| Directions |
Write out the lines from the top of the material through the line with "random.seed(7)", exactly and with nothing added.

Information provided start

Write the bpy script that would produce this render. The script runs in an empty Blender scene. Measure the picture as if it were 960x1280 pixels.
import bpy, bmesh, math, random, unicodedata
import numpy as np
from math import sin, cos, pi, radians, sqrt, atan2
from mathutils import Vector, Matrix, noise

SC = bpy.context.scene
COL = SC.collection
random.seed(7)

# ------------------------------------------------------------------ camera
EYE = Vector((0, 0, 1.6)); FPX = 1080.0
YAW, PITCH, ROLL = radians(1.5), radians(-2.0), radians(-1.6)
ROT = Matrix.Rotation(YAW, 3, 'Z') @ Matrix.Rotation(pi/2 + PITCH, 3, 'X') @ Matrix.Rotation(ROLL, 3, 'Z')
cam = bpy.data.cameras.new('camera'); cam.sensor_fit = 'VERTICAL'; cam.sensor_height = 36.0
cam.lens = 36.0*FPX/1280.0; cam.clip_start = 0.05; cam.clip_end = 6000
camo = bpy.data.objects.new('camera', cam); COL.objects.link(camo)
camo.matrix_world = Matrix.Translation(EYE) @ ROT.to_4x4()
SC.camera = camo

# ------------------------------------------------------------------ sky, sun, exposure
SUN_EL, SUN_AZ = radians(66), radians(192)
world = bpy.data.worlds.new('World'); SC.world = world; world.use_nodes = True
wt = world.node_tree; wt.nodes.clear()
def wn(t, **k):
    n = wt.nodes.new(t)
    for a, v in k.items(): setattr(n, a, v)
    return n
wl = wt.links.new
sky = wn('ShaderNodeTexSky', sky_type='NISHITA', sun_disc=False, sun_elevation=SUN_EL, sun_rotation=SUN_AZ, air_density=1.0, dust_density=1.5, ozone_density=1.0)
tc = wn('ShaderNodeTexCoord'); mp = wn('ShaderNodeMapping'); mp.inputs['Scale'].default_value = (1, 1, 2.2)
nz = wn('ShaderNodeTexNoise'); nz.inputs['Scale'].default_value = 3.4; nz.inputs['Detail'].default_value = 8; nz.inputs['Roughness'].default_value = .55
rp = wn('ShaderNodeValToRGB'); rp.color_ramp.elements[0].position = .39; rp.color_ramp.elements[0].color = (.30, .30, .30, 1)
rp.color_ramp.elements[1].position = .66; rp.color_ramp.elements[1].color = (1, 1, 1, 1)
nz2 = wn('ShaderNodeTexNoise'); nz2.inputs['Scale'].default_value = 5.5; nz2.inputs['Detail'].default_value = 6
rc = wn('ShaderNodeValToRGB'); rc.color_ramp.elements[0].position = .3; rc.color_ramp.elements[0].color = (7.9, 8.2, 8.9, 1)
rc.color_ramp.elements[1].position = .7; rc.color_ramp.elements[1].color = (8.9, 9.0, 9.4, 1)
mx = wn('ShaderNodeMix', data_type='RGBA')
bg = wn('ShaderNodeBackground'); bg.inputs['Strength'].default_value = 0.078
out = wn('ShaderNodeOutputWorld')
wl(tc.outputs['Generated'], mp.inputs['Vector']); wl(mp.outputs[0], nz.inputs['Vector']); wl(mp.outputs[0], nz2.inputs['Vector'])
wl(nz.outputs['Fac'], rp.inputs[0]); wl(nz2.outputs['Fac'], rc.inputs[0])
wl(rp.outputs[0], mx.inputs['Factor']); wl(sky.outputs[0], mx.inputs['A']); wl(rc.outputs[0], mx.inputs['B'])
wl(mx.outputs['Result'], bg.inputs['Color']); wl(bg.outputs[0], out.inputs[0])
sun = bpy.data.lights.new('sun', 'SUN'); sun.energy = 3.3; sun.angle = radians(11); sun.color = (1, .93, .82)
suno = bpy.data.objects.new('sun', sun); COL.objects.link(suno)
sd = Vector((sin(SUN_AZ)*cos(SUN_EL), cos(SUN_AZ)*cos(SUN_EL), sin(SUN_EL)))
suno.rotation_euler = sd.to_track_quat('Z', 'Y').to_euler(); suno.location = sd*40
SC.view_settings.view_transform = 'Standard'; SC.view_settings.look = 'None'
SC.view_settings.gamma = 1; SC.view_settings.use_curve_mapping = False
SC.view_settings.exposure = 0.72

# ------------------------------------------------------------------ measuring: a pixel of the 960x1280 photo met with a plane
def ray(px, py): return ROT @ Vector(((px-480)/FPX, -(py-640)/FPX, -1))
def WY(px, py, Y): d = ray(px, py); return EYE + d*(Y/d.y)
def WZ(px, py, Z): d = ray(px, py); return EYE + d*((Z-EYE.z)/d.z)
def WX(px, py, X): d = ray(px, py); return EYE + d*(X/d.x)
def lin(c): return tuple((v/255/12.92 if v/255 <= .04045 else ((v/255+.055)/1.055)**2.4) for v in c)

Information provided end

| Output of the exercise |
Write the bpy script that would produce this render. The script runs in an empty Blender scene. Measure the picture as if it were 960x1280 pixels.
import bpy, bmesh, math, random, unicodedata
import numpy as np
from math import sin, cos, pi, radians, sqrt, atan2
from mathutils import Vector, Matrix, noise

SC = bpy.context.scene
COL = SC.collection
random.seed(7)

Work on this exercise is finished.